One complaint: Why not the classic that first made his legend: Rex Ingram's The Four Horsemen of the Apocalypse? (It's overdue for DVD revival.) But the package is another labor of love from connoisseur's art film label Flicker Alley, loaded with extras, including an audio interview with the famous Valentino graveyard visitor "The Lady in Black" (here identified as Ditra Flame), candid photos by Valentino's longtime friend Paul Ivano and a documentary on his spectacular funeral. Other extras: featurettes, vintage shorts, slide shows, biographies, digital scrapbooks, Hollywood maps and booklet.
Includes:
A Society Sensation (C+)
U.S.; Paul Powell, 1918.
Class-crossing romance, with Carmel Myers and ZaSu Pitts.
Stolen Moments (C+)
U.S.; James Vincent, 1920
One of the "lost" films: a three-reel cut of the six-reel melodrama, with Marguerite Namara and Rudy as a lecherous author-villain.

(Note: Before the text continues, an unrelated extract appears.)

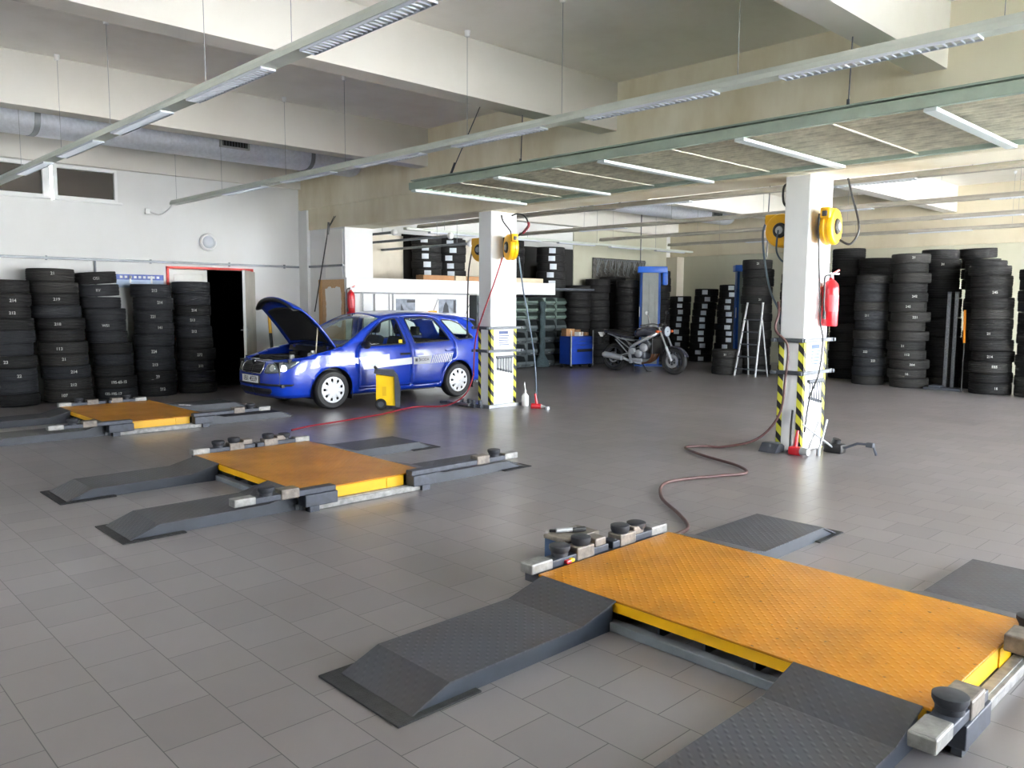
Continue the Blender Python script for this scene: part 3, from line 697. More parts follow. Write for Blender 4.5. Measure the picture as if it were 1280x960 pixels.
# ------------------------------------------------------------------ tyres
def tyre_mesh(R, w, r_in, name, ribs=4):
    b = MB(); h = w / 2
    out = []
    g = w * 0.036
    tw = w * 0.91 / 2
    prof = [(r_in, -h * 0.72), (r_in + 0.012, -h * 0.86), (r_in + (R - r_in) * 0.30, -h * 0.985), (r_in + (R - r_in) * 0.58, -h), (r_in + (R - r_in) * 0.80, -h * 0.95), (R - 0.013, -tw - 0.006), (R - 0.004, -tw + 0.006)]
    for k in range(ribs):
        a = -tw + (2 * tw) * (k + 0.5) / ribs
        prof += [(R, a - g), (R - 0.008, a - g * 0.6), (R - 0.008, a + g * 0.6), (R, a + g)]
    prof += [(R - 0.004, tw - 0.006), (R - 0.013, tw + 0.006), (r_in + (R - r_in) * 0.80, h * 0.95), (r_in + (R - r_in) * 0.58, h), (r_in + (R - r_in) * 0.30, h * 0.985), (r_in + 0.012, h * 0.86), (r_in, h * 0.72), (r_in + 0.03, h * 0.6), (R - 0.03, h * 0.55), (R - 0.03, -h * 0.55), (r_in + 0.03, -h * 0.6)]
    b.lathe([(r, z + h) for r, z in prof], seg=40, closed=True)
    return b
def tread_mat(name, c, s):
    m = mat(name, c, 0.75, var=0.25, vscale=3, spec=0.28)
    nt = m.node_tree; N = nt.nodes; L = nt.links; p = N['Principled BSDF']
    tc = N.new('ShaderNodeTexCoord'); sp = N.new('ShaderNodeSeparateXYZ'); L.new(tc.outputs['Object'], sp.inputs[0])
    an = mathn(nt, 'ARCTAN2', sp.outputs[1], sp.outputs[0])
    q = mathn(nt, 'SINE', mathn(nt, 'ADD', mathn(nt, 'MULTIPLY', an, 66.0), mathn(nt, 'MULTIPLY', sp.outputs[2], 60.0)))
    q = mathn(nt, 'GREATER_THAN', q, 0.55)
    bp = N.new('ShaderNodeBump'); bp.inputs['Strength'].default_value = s; bp.inputs['Distance'].default_value = 0.004; bp.invert = True
    L.new(q, bp.inputs['Height']); L.new(bp.outputs['Normal'], p.inputs['Normal'])
    return m
TYM = [tread_mat('tyre_rubber_black', (0.0105, 0.0105, 0.011), 0.6), tread_mat('tyre_rubber_bluish', (0.016, 0.0175, 0.021), 0.6), tread_mat('tyre_rubber_dusty', (0.022, 0.0215, 0.021), 0.5)]
TH, TR = 0.19, 0.345
protos = []
for k, rb in enumerate((4, 3, 5)):
    o = tyre_mesh(TR, TH, 0.2, 'tyre', rb).build('tyre', TYM[k], None, 50)
    protos.append(o)
_used = [False] * 3
NUMW = ['bottom', 'second', 'third', 'fourth', 'fifth', 'sixth', 'seventh', 'eighth', 'ninth', 'tenth', 'eleventh', 'twelfth', 'thirteenth', 'fourteenth', 'fifteenth']
def new_tyre(k):
    if not _used[k]: _used[k] = True; return protos[k]
    c = protos[k].copy(); COL.objects.link(c); return c
N_TYRES = 0
def chalk(tyre, txt, ang, R=TR, z=TH / 2, size=0.062, name='chalk_number'):
    b = MB(); f = lambda x, y, d: ((R + 0.0015 + d) * math.cos(ang + x / R), (R + 0.0015 + d) * math.sin(ang + x / R), z + y)
    text_mb(b, txt, size, f, 0.0012)
    b.build(name, CHALK, tyre)
def stack(x, y, n, where, top=(0, 0), jit=0.018, s=1.0, th=1.0, kinds=(0, 1, 2), marks=None, z0=0.0, tilt_top=0.0, lab=None, group=None, seed=0):
    """a standing column of tyres, each a thing of its own; top = lean of the topmost tyre"""
    global N_TYRES
    rn = random.Random(1000 + seed); z = z0; out = []
    for i in range(n):
        k = rn.choice(kinds); t = new_tyre(k); f = (i / max(n - 1, 1)) ** 1.3
        sc = s * rn.uniform(0.955, 1.03); hz = th * rn.uniform(0.94, 1.06)
        if tilt_top and i >= n - 2: z += TR * sc * math.sin(tilt_top) * (0.6 if i == n - 2 else 0.42)
        t.location = (x + top[0] * f + rn.uniform(-jit, jit), y + top[1] * f + rn.uniform(-jit, jit), z)
        t.scale = (sc, sc, hz)
        rx = rn.uniform(-0.012, 0.012); ry = rn.uniform(-0.012, 0.012)
        if tilt_top and i >= n - 2: rx += tilt_top * (0.6 if i == n - 2 else 1.0)
        t.rotation_euler = (rx, ry, 0.0)
        w = 'topmost' if i == n - 1 else NUMW[i]
        num = marks[i] if marks and i < len(marks) and marks[i] else None
        L = '%s%s black tyre in the %s' % (w, '' if w in ('topmost', 'bottom') else ' from below', where)
        tag(t, L, 'tyre', group or 'tyres in the %s' % where)
        N_TYRES += 1
        if num:
            a = math.atan2(-t.location.y, -t.location.x)
            chalk(t, num, a + rn.uniform(-0.25, 0.35), z=TH / 2 + rn.uniform(-.01, .02))
        if lab:
            a = math.atan2(-t.location.y, -t.location.x) + rn.uniform(-0.18, 0.12)
            b = MB(); R = TR + 0.002
            b.rings([[(R * math.cos(a + d), R * math.sin(a + d), zz) for d in [(-0.5 + j / 6) * 0.46 for j in range(7)]] for zz in (TH * 0.18, TH * 0.82)], close=False)
            b.build('paper_label', STICK, t)
        z += TH * hz - 0.001 + (abs(math.sin(rx)) + abs(math.sin(ry))) * 0.0
        out.append(t)
    return out
W = 'by the white left wall'
stack(-14.03, 2.98, 10, 'leftmost stack %s' % W, (-0.0, -0.05), marks=['', '', '22', '23', '', '', '', '212', '214', ''], seed=1, kinds=(0, 1))
stack(-14.03, 3.76, 11, 'second stack %s' % W, (0.0, -0.2), marks=['107', '212', '214', '21', '113', '', '218', '', '219', '', '21'], seed=2)
stack(-14.03, 4.47, 11, 'third leaning stack %s' % W, (0.0, -0.25), s=0.9, th=0.96, marks=['135-195-17', '195-65-15', '', '', '', '', 'WS1', '', '', 'RV', 'OS1'], seed=3, tilt_top=0.08, kinds=(0, 1))
stack(-14.03, 5.1, 9, 'stack under the blue sign', (0.0, -0.02), s=0.93, th=1.09, marks=['212', '29', '213', '224', '', '141', '221', '214', '213'], seed=4, kinds=(1, 0, 1))
stack(-14.03, 5.8, 10, 'stack beside the open doorway', (0.0, -0.06), s=0.9, th=1.02, marks=['', '', '212', '272', '', '212', '213', '214', '', ''], seed=5, kinds=(1, 0))
# rear right
stack(-6.74, 16.45, 12, 'short bluish stack right of the right pillar', (0.0, 0), s=0.92, th=0.95, marks=['', '', '223', '222', '', '', '', '211', '', '', '', ''], seed=6, kinds=(1, 2, 1))
stack(-5.99, 16.45, 14, 'tall wavy stack right of the short bluish one', (-0.06, 0), th=0.97, marks=['', '16', '204', '112', '21', '', '', '221', '245', '242', '', '', '', '21'], seed=7, jit=0.04, kinds=(2, 0, 2))
stack(-5.62, 17.25, 14, 'dark stack behind the two upright bars', (-0.15, 0), marks=['', '', '', '', '', '', '', '', '', '', '', '', '31', ''], seed=8, kinds=(0,))
stack(-5.0, 17.95, 14, 'tall tipped stack farthest behind the upright bars', (-0.3, 0), seed=9, kinds=(0,), tilt_top=0.08, jit=0.03)
stack(-4.93, 17.2, 13, 'dark stack directly behind the orange stick', seed=34, kinds=(0,))
stack(-4.52, 16.4, 12, 'second stack from the right edge', (-0.1, 0), th=1.0, marks=['16', '', '555', '214', '', '21', '', '', '', '245', '', ''], seed=10, kinds=(0, 2, 0), jit=0.03)
stack(-3.8, 16.4, 12, 'rightmost stack cut by the right edge', (0.0, 0), th=0.98, marks=['', '', '', '', '', '31', '', '', '', '', '', ''], seed=11, kinds=(0, 2))
stack(-6.95, 17.25, 13, 'dark stack behind the short bluish one', (-0.05, 0), th=1.02, seed=12, kinds=(0,))
stack(-7.66, 17.42, 14, 'tall dark stack just right of the right pillar', (0, 0), th=1.04, seed=13, kinds=(0,))
stack(-8.1, 16.7, 13, 'dark stack half behind the right pillar', (0, 0), th=1.0, seed=14, kinds=(0,))
# rear middle
stack(-9.52, 16.9, 13, 'tall stack behind the step ladder', (0.0, 0), th=1.05, marks=['', '', '', '', '', '', '', '', '21', '', '', '', '21'], seed=15, kinds=(0, 2, 0))
stack(-8.85, 17.45, 12, 'dark stack left of the right pillar', (0, 0), seed=16, kinds=(0,))
stack(-9.85, 16.24, 3, 'low pile of three beside the step ladder', (0, 0), s=0.97, th=0.97, marks=['', '', '21'], seed=17, kinds=(2,))
stack(-13.3, 19.3, 10, 'left white-labelled stack at the back wall', (0.05, 0), th=0.95, s=0.9, seed=18, kinds=(0,), lab=True)
stack(-12.55, 19.3, 11, 'middle white-labelled stack at the back wall', (0.15, 0), th=0.96, s=0.95, seed=19, kinds=(0,), lab=True)
stack(-11.75, 19.3, 12, 'right white-labelled stack at the back wall', (0.12, 0), th=0.92, s=0.95, seed=20, kinds=(0,), lab=True)
stack(-13.45, 18.5, 13, 'tall dark stack behind the blue lift column', (0, 0), th=1.02, seed=21, kinds=(0,))
stack(-13.95, 16.5, 12, 'black stack behind the tool trolley', (0, 0), th=1.0, seed=22, kinds=(0,))
stack(-14.0, 17.2, 12, 'left black stack behind the motorcycle tail', (0, 0), th=1.0, seed=23, kinds=(0,))
stack(-13.25, 16.95, 11, 'front black stack behind the motorcycle seat', (0, 0), th=1.05, seed=25, kinds=(0,))
# on the mezzanine
MG = 'on the mezzanine above the office'
stack(-13.98, 10.85, 6, 'left labelled column %s' % MG, z0=1.95, th=0.92, s=0.95, seed=26, kinds=(0,), lab=True)
stack(-13.98, 11.54, 6, 'right labelled column %s' % MG, z0=1.95, th=0.92, s=0.95, seed=27, kinds=(0,), lab=True)
stack(-13.95, 13.3, 6, 'labelled column above the storage bins', z0=1.95, seed=28, kinds=(0,), lab=True)
stack(-13.26, 13.98, 5, 'front labelled column above the storage bins', z0=1.95, seed=29, kinds=(0,), lab=True)
b = MB(); b.box(-14.38, -12.85, 13.6, 15.1, 1.88, 1.93); struct(b.build('floor_mezzanine', DSTEEL))
stack(-13.98, 14.75, 3, 'right end column above the storage bins', z0=1.95, seed=31, kinds=(0,))
stack(-14.0, 15.78, 11, 'black stack between the bins and the tool trolley', seed=33, kinds=(0,))
t = new_tyre(0); t.location = (-14.03, 14.35, 1.725); t.rotation_euler = (0.0, 0.0, 0); tag(t, 'single black tyre lying flat on top of the storage bins', 'tyre')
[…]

Moran of the Lady Letty U.S.; George Melford, 1922
Centerpiece of the set: a restored print, with a Bob Israel score, of this salty tale, from a Frank ("McTeague") Norris novel, of a society playboy (Rudy) finding fulfillment after being shanghaied on a tramp steamer, with tough gal Moran (Dorothy Dalton).
The Young Rajah
U.S.; Phil Rosen, 1922
The other "lost" film: a reconstruction, with recovered footage and production stills, of another melodrama with Rudy as a smoldering transplanted maharaja with bedroom eyes and second sight.